Records contained in a dataset:
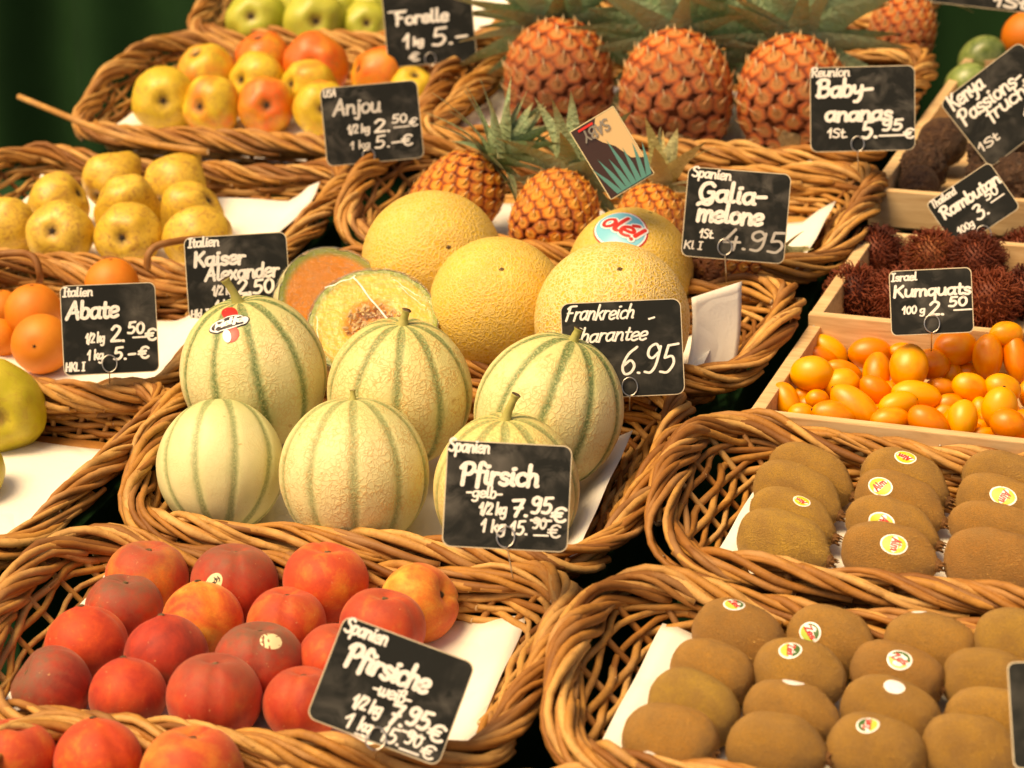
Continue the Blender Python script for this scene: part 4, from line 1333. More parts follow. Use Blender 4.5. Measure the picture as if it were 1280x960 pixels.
def oval_sticker(o, wdir, ang, rx, ry, bands):
    inv = o.matrix_world.to_3x3().inverted(); d = (inv @ wdir).normalized()
    surface_sticker(o, surf_fn(o), d, ang, rx, ry, bands, lift=0.010, n=28)
d_ = dir_at(m1, c1, r1, -22, -58)
oval_sticker(m1, dir_at(m1, c1, r1, -22, -70), 14, 0.16, 0.12, [(('disc', 0, 0, 1, 0.8), 'sticker_red')])
oval_sticker(m1, dir_at(m1, c1, r1, -18, -45), 14, 0.11, 0.12, [(('disc', 0, 0, 1, 1), 'sticker_red'), (('disc', -0.5, -0.1, 0.5, 0.8), 'sticker_white')])
oval_sticker(m1, d_, 14, 0.285, 0.125, [(('disc', 0, 0, 1, 1), 'sticker_ink'), (('disc', 0, 0, 0.94, 0.88), 'sticker_white'), (('disc', 0, 0, 0.83, 0.72), 'sticker_ink'), (('text', 'Melfo', -0.66, 0.66, -0.36, 0.52, 0.15), 'sticker_white')])

# ---- yellow netted melons
GAL = [mk_mesh('galia_melon', uv_sphere(56, 36, lambda x, y, z, th, ph, v=v: (lambda r: (x * r, y * r, z * r * (1.0 + 0.05 * v)))(1.0 + 0.012 * nz((x, y, z), 1.1, v * 4) - 0.03 * math.exp(-(th / 0.12) ** 2) + 0.004 * nz((x, y, z), 4, v))), 'galia') for v in range(2)]
SCAR = mk_mesh('blossom_scar', uv_sphere(12, 6, lambda x, y, z, th, ph: (x * 0.035 * (1 + 0.3 * sin(4 * ph)), y * 0.03, z * 0.010)), 'dry')
def galia(px, py, d, label, ax, v, netc, lift=0.0):
    c, r = TR['galia'].rest(px, py, d / 2, 1.0, lift)
    o = link('galia_melon', GAL[v]); place(o, c, orient(ax, 0), r); o.color = (netc, 0, 0, 1)
    tag(o, label, 'melon', 'yellow netted melons')
    s = link('blossom_scar', SCAR, o); s.location = (0, 0, 0.975 * (1.0 + 0.05 * v))
    return o, c, r
galia(541, 327, 178, 'yellow netted melon at the back, leftmost, with a torn scar on its flank', cdir(0.25, 0.15, 0.95), 0, 0.25, 0.0)
galia(623, 383, 174, 'plain yellow netted melon in the middle, in front of the leftmost one', cdir(0.05, 0.5, 0.85), 0, 0.18, 0.006)
g3, cg3, rg3 = galia(787, 342, 158, 'yellow melon with a blue Olé sticker, partly covered by the largest one'.replace('Olé', 'lettered'), cdir(0.3, 0.9, 0.2), 1, 0.2, -0.012)
galia(765, 402, 195, 'largest yellow melon, with pale rings of netting, behind the 6.95 board', cdir(0.06, 0.62, 0.78), 1, 1.0, 0.012)
oval_sticker(g3, dir_at(g3, cg3, rg3, -15, -52), -4, 0.52, 0.40, [(('disc', 0, 0, 1, 1), 'sticker_red'), (('disc', 0, 0, 0.94, 0.93), 'sticker_white'), (('disc', 0, 0, 0.88, 0.86), 'sticker_blue'),
    (('text', 'ol\u00e9!', -0.66, 0.70, -0.20, 0.44, 0.27), 'sticker_white'), (('text', 'ol\u00e9!', -0.66, 0.70, -0.20, 0.44, 0.15), 'sticker_red')])

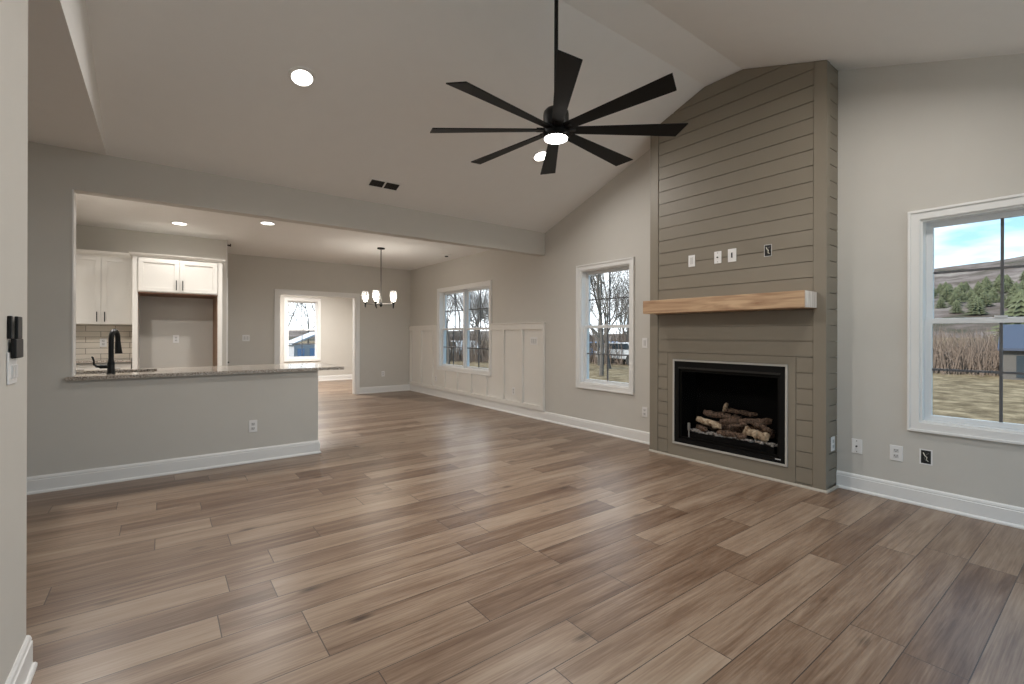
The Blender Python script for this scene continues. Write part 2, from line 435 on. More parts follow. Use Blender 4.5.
# partition with the pass-through: post at left, half wall, header above
b = B().panel('Y', YH, YHB, -1.62, XW, 0, 3.9, [(-.57, 1.328, .87, ZB), (1.328, XW, 0, ZB)])
b.cut((0, 0, ZT + .1), (0, 0, 1))
b.make('wall_partition', M_WALL, kind='structure')
# kitchen walls
B().box(-1.13, -1.0, YHB, YK + .1, 0, ZK).make('wall_kitchen_left', M_WALL, kind='structure')
B().box(-1.13, .815, YK, YF + .13, 0, ZK).make('wall_kitchen_back', M_WALL, kind='structure')
B().panel('Y', YF, YF + .13, .815, XW, 0, ZK, [(1.80, 3.25, 0, 2.03)]).make('wall_dining_far', M_WALL, kind='structure')
w4 = (2.53, 3.43)
B().panel('Y', YR, YR + .13, .3, XW, 0, ZK, [(w4[0] + CAS, w4[1] - CAS, WIN_B + CAS, WIN_T + .02 - CAS)]).make('wall_far', M_WALL, kind='structure')
B().box(.3, .43, YF + .13, YR, 0, ZK).make('wall_far_left', M_WALL, kind='structure')
# wall behind the camera with a wide opening, added to let daylight in
B().panel('Y', YN - .13, YN, -1.62, XW, 0, 3.9, [(.2, 4.3, .02, 2.45)]).make('wall_near', M_WALL, kind='structure')

# ------------------------------------------------------------------ baseboards
PROF = [(0, 0), (.026, 0), (.026, .010), (.021, .019), (.015, .021), (.015, .104), (.011, .108), (.013, .114), (.010, .126), (.004, .135), (0, .135)]
def base(name, segs):
    b = B()
    for p0, p1, n, m0, m1 in segs: b.prism(PROF, p0, p1, n, m0, m1)
    b.make(name, M_TRIM, kind='structure')
base('baseboard_right', [((XW, YN), (XW, 1.465), (-1, 0), 0, 0), ((XW, 3.135), (XW, 5.15), (-1, 0), 0, 0)])
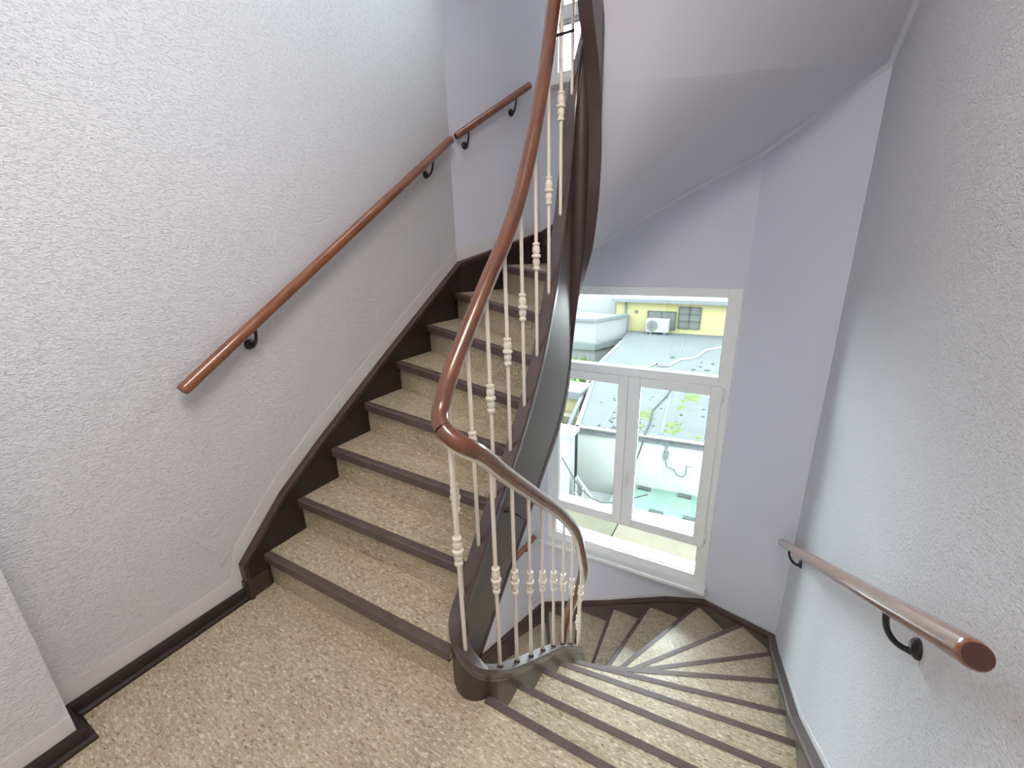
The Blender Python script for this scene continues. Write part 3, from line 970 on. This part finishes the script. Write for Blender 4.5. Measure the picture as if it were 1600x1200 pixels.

__Stated exercise__. Give back exactly the lines from the top of the records to the line containing "0.52, 0.15), 'sticker_white')])", both included, and no pictures.

__Result__.
Continue the Blender Python script for this scene: part 4, from line 1333. More parts follow. Use Blender 4.5. Measure the picture as if it were 1280x960 pixels.
def oval_sticker(o, wdir, ang, rx, ry, bands):
    inv = o.matrix_world.to_3x3().inverted(); d = (inv @ wdir).normalized()
    surface_sticker(o, surf_fn(o), d, ang, rx, ry, bands, lift=0.010, n=28)
d_ = dir_at(m1, c1, r1, -22, -58)
oval_sticker(m1, dir_at(m1, c1, r1, -22, -70), 14, 0.16, 0.12, [(('disc', 0, 0, 1, 0.8), 'sticker_red')])
oval_sticker(m1, dir_at(m1, c1, r1, -18, -45), 14, 0.11, 0.12, [(('disc', 0, 0, 1, 1), 'sticker_red'), (('disc', -0.5, -0.1, 0.5, 0.8), 'sticker_white')])
oval_sticker(m1, d_, 14, 0.285, 0.125, [(('disc', 0, 0, 1, 1), 'sticker_ink'), (('disc', 0, 0, 0.94, 0.88), 'sticker_white'), (('disc', 0, 0, 0.83, 0.72), 'sticker_ink'), (('text', 'Melfo', -0.66, 0.66, -0.36, 0.52, 0.15), 'sticker_white')])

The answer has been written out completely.